Depletion refers to a non-cash deduction that accounts for the reduction in value of an income-generating natural resource, such as minerals, oil, gas, or timber.
A Mineral Deed is a legal document used to transfer mineral rights from one party to another. This can include the right to explore, extract, and sell the minerals found beneath the surface of a property. Mineral Deeds can significantly impact property rights, land value, and taxation.
A Mineral Lease is an agreement that grants the lessee the right to excavate and sell minerals or remove and sell petroleum and natural gas from the lessor's property in return for royalty payments.
A Mitigation Land Bank is a program designed to preserve environmentally sensitive natural land areas, including wetlands. The program is overseen mainly by the U.S. Army Corps of Engineers and the U.S. Environmental Protection Agency (EPA). Owners are required to set aside key portions of sensitive land, either on the development site or nearby, and they can sell credits to developers needing to offset the environmental impact of their projects.
A riparian owner is an individual or entity that holds ownership of land that is adjacent to a river, stream, or other body of water.

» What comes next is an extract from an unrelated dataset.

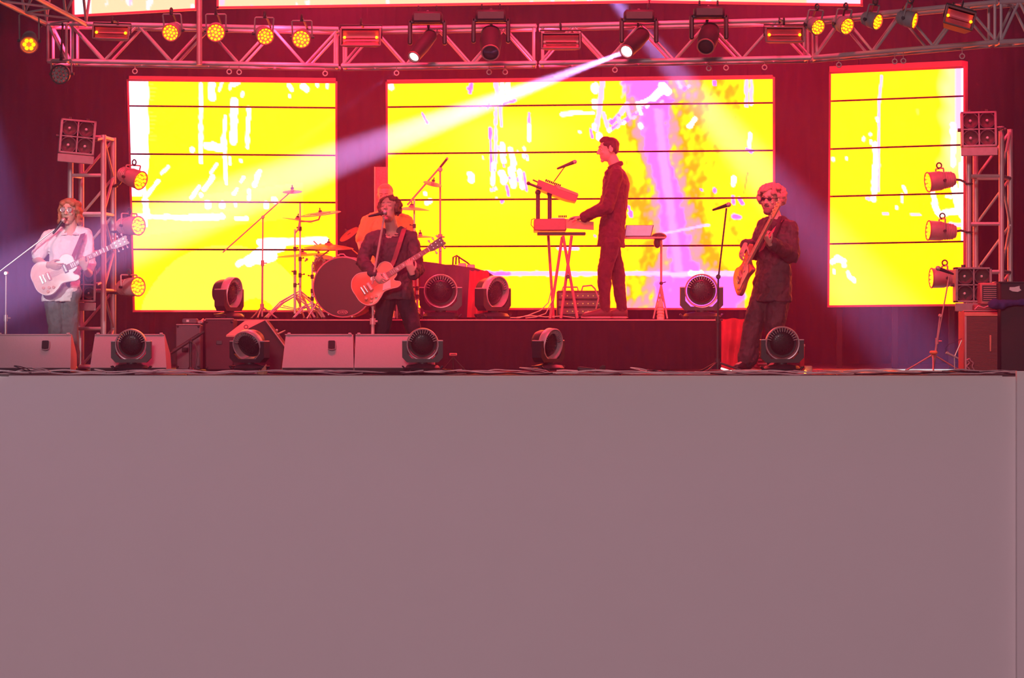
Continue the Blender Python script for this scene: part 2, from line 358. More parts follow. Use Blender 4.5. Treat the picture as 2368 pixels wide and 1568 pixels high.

Riparian rights are often a significant aspect of property ownership and can influence land use, access, and water resources.
Royalty refers to the payment made to a property owner for the extraction of valuable resources from their land. Common in resource extraction industries like mining, oil, and gas, these payments are typically a percentage of the revenue generated from the resource.
Usufructuary rights refer to the legal right to use and enjoy the benefits of someone else's property without owning it. These rights are often pertinent to natural resources like water or land.